> _Objective_
Copy the listing verbatim, excluding any images found in it.

-- start Material provided --

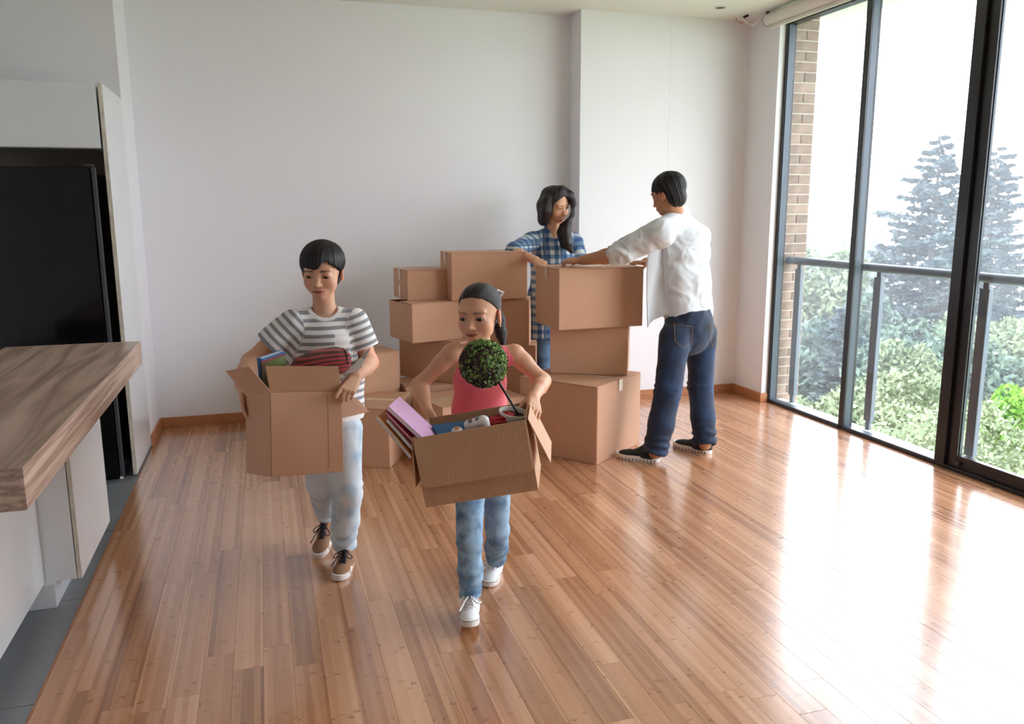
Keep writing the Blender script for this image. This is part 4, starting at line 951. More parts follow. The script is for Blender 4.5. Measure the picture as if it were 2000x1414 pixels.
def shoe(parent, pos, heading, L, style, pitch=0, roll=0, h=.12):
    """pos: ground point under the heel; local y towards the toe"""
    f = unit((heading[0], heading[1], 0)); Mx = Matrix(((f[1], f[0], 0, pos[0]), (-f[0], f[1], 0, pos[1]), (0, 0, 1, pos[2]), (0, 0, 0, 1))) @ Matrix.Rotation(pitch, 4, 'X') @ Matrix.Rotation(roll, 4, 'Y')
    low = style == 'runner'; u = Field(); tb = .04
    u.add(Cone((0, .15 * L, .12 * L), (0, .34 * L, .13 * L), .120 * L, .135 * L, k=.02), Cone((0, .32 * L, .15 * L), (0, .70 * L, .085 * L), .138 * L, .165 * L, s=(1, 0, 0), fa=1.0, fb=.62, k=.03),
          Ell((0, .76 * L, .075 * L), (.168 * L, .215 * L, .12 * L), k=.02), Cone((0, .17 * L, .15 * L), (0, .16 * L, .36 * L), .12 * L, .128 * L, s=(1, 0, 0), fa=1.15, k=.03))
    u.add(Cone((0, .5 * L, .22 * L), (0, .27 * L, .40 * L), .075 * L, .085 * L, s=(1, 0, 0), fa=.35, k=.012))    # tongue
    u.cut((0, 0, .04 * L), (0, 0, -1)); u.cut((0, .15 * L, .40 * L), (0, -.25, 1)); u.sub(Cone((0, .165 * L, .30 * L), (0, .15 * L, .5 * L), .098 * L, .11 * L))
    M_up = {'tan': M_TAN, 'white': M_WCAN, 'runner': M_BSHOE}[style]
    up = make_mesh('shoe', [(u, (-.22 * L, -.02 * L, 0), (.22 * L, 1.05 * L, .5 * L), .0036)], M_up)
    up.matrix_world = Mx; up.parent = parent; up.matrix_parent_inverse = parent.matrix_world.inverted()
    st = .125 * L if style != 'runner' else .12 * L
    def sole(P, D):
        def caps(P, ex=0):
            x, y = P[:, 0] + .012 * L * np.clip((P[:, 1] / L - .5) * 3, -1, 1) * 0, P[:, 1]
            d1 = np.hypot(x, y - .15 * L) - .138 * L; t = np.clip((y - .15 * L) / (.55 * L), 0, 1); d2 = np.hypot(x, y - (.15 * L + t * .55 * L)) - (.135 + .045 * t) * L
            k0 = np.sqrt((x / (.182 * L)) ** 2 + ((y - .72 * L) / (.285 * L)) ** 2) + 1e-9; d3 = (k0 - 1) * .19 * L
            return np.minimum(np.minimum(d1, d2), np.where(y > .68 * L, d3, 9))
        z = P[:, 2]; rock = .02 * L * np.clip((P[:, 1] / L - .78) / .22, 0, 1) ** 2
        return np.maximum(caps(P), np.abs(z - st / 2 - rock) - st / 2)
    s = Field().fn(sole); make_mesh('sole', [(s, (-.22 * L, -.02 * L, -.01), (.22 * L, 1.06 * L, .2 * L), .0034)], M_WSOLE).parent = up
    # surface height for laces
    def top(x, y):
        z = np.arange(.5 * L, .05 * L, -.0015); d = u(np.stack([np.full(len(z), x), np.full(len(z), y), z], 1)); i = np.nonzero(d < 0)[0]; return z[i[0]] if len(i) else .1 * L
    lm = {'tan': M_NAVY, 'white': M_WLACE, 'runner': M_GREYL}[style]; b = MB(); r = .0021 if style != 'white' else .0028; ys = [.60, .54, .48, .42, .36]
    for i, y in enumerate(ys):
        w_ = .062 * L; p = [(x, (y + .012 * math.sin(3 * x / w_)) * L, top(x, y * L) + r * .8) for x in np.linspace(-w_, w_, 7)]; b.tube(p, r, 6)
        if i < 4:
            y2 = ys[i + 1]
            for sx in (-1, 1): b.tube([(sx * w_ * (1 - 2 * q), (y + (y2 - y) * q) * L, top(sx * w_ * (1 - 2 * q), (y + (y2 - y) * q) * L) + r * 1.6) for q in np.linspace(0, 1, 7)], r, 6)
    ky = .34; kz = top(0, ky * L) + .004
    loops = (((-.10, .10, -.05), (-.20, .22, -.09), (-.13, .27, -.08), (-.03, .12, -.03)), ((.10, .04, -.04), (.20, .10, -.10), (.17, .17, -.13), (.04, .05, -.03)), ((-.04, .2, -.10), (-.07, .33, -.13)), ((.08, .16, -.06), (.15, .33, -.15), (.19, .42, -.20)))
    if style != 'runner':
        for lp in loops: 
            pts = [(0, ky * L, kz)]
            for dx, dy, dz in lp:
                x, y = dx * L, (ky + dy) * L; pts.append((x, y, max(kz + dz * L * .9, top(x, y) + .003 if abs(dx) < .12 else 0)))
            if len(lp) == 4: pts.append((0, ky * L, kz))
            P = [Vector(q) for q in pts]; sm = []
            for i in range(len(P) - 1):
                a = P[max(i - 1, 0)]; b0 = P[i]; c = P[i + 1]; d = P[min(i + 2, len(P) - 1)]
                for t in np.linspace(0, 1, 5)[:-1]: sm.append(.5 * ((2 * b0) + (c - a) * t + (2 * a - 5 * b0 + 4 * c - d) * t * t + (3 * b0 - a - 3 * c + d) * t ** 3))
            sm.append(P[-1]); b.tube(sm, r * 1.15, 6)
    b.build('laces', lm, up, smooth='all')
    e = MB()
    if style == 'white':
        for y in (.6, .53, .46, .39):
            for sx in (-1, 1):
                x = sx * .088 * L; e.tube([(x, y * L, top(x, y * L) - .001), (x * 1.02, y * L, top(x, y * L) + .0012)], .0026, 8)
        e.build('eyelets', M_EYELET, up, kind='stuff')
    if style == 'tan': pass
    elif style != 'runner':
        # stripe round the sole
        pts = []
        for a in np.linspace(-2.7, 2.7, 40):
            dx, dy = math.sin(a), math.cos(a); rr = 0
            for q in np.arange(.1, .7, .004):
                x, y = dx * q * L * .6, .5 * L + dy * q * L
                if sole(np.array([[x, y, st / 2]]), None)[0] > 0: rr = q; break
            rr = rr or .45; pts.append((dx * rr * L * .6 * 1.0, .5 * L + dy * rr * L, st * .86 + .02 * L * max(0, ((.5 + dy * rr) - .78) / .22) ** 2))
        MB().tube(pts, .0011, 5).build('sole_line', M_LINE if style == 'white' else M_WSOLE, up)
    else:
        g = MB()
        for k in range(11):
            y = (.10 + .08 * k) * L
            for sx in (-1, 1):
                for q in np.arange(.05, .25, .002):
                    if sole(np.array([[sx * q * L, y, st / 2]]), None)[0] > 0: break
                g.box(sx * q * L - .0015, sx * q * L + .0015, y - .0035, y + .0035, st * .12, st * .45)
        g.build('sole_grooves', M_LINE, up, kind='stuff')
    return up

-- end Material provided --

> _Task solution_
Keep writing the Blender script for this image. This is part 4, starting at line 951. More parts follow. The script is for Blender 4.5. Measure the picture as if it were 2000x1414 pixels.
def shoe(parent, pos, heading, L, style, pitch=0, roll=0, h=.12):
    """pos: ground point under the heel; local y towards the toe"""
    f = unit((heading[0], heading[1], 0)); Mx = Matrix(((f[1], f[0], 0, pos[0]), (-f[0], f[1], 0, pos[1]), (0, 0, 1, pos[2]), (0, 0, 0, 1))) @ Matrix.Rotation(pitch, 4, 'X') @ Matrix.Rotation(roll, 4, 'Y')
    low = style == 'runner'; u = Field(); tb = .04
    u.add(Cone((0, .15 * L, .12 * L), (0, .34 * L, .13 * L), .120 * L, .135 * L, k=.02), Cone((0, .32 * L, .15 * L), (0, .70 * L, .085 * L), .138 * L, .165 * L, s=(1, 0, 0), fa=1.0, fb=.62, k=.03),
          Ell((0, .76 * L, .075 * L), (.168 * L, .215 * L, .12 * L), k=.02), Cone((0, .17 * L, .15 * L), (0, .16 * L, .36 * L), .12 * L, .128 * L, s=(1, 0, 0), fa=1.15, k=.03))
    u.add(Cone((0, .5 * L, .22 * L), (0, .27 * L, .40 * L), .075 * L, .085 * L, s=(1, 0, 0), fa=.35, k=.012))    # tongue
    u.cut((0, 0, .04 * L), (0, 0, -1)); u.cut((0, .15 * L, .40 * L), (0, -.25, 1)); u.sub(Cone((0, .165 * L, .30 * L), (0, .15 * L, .5 * L), .098 * L, .11 * L))
    M_up = {'tan': M_TAN, 'white': M_WCAN, 'runner': M_BSHOE}[style]
    up = make_mesh('shoe', [(u, (-.22 * L, -.02 * L, 0), (.22 * L, 1.05 * L, .5 * L), .0036)], M_up)
    up.matrix_world = Mx; up.parent = parent; up.matrix_parent_inverse = parent.matrix_world.inverted()
    st = .125 * L if style != 'runner' else .12 * L
    def sole(P, D):
        def caps(P, ex=0):
            x, y = P[:, 0] + .012 * L * np.clip((P[:, 1] / L - .5) * 3, -1, 1) * 0, P[:, 1]
            d1 = np.hypot(x, y - .15 * L) - .138 * L; t = np.clip((y - .15 * L) / (.55 * L), 0, 1); d2 = np.hypot(x, y - (.15 * L + t * .55 * L)) - (.135 + .045 * t) * L
            k0 = np.sqrt((x / (.182 * L)) ** 2 + ((y - .72 * L) / (.285 * L)) ** 2) + 1e-9; d3 = (k0 - 1) * .19 * L
            return np.minimum(np.minimum(d1, d2), np.where(y > .68 * L, d3, 9))
        z = P[:, 2]; rock = .02 * L * np.clip((P[:, 1] / L - .78) / .22, 0, 1) ** 2
        return np.maximum(caps(P), np.abs(z - st / 2 - rock) - st / 2)
    s = Field().fn(sole); make_mesh('sole', [(s, (-.22 * L, -.02 * L, -.01), (.22 * L, 1.06 * L, .2 * L), .0034)], M_WSOLE).parent = up
    # surface height for laces
    def top(x, y):
        z = np.arange(.5 * L, .05 * L, -.0015); d = u(np.stack([np.full(len(z), x), np.full(len(z), y), z], 1)); i = np.nonzero(d < 0)[0]; return z[i[0]] if len(i) else .1 * L
    lm = {'tan': M_NAVY, 'white': M_WLACE, 'runner': M_GREYL}[style]; b = MB(); r = .0021 if style != 'white' else .0028; ys = [.60, .54, .48, .42, .36]
    for i, y in enumerate(ys):
        w_ = .062 * L; p = [(x, (y + .012 * math.sin(3 * x / w_)) * L, top(x, y * L) + r * .8) for x in np.linspace(-w_, w_, 7)]; b.tube(p, r, 6)
        if i < 4:
            y2 = ys[i + 1]
            for sx in (-1, 1): b.tube([(sx * w_ * (1 - 2 * q), (y + (y2 - y) * q) * L, top(sx * w_ * (1 - 2 * q), (y + (y2 - y) * q) * L) + r * 1.6) for q in np.linspace(0, 1, 7)], r, 6)
    ky = .34; kz = top(0, ky * L) + .004
    loops = (((-.10, .10, -.05), (-.20, .22, -.09), (-.13, .27, -.08), (-.03, .12, -.03)), ((.10, .04, -.04), (.20, .10, -.10), (.17, .17, -.13), (.04, .05, -.03)), ((-.04, .2, -.10), (-.07, .33, -.13)), ((.08, .16, -.06), (.15, .33, -.15), (.19, .42, -.20)))
    if style != 'runner':
        for lp in loops: 
            pts = [(0, ky * L, kz)]
            for dx, dy, dz in lp:
                x, y = dx * L, (ky + dy) * L; pts.append((x, y, max(kz + dz * L * .9, top(x, y) + .003 if abs(dx) < .12 else 0)))
            if len(lp) == 4: pts.append((0, ky * L, kz))
            P = [Vector(q) for q in pts]; sm = []
            for i in range(len(P) - 1):
                a = P[max(i - 1, 0)]; b0 = P[i]; c = P[i + 1]; d = P[min(i + 2, len(P) - 1)]
                for t in np.linspace(0, 1, 5)[:-1]: sm.append(.5 * ((2 * b0) + (c - a) * t + (2 * a - 5 * b0 + 4 * c - d) * t * t + (3 * b0 - a - 3 * c + d) * t ** 3))
            sm.append(P[-1]); b.tube(sm, r * 1.15, 6)
    b.build('laces', lm, up, smooth='all')
    e = MB()
    if style == 'white':
        for y in (.6, .53, .46, .39):
            for sx in (-1, 1):
                x = sx * .088 * L; e.tube([(x, y * L, top(x, y * L) - .001), (x * 1.02, y * L, top(x, y * L) + .0012)], .0026, 8)
        e.build('eyelets', M_EYELET, up, kind='stuff')
    if style == 'tan': pass
    elif style != 'runner':
        # stripe round the sole
        pts = []
        for a in np.linspace(-2.7, 2.7, 40):
            dx, dy = math.sin(a), math.cos(a); rr = 0
            for q in np.arange(.1, .7, .004):
                x, y = dx * q * L * .6, .5 * L + dy * q * L
                if sole(np.array([[x, y, st / 2]]), None)[0] > 0: rr = q; break
            rr = rr or .45; pts.append((dx * rr * L * .6 * 1.0, .5 * L + dy * rr * L, st * .86 + .02 * L * max(0, ((.5 + dy * rr) - .78) / .22) ** 2))
        MB().tube(pts, .0011, 5).build('sole_line', M_LINE if style == 'white' else M_WSOLE, up)
    else:
        g = MB()
        for k in range(11):
            y = (.10 + .08 * k) * L
            for sx in (-1, 1):
                for q in np.arange(.05, .25, .002):
                    if sole(np.array([[sx * q * L, y, st / 2]]), None)[0] > 0: break
                g.box(sx * q * L - .0015, sx * q * L + .0015, y - .0035, y + .0035, st * .12, st * .45)
        g.build('sole_grooves', M_LINE, up, kind='stuff')
    return up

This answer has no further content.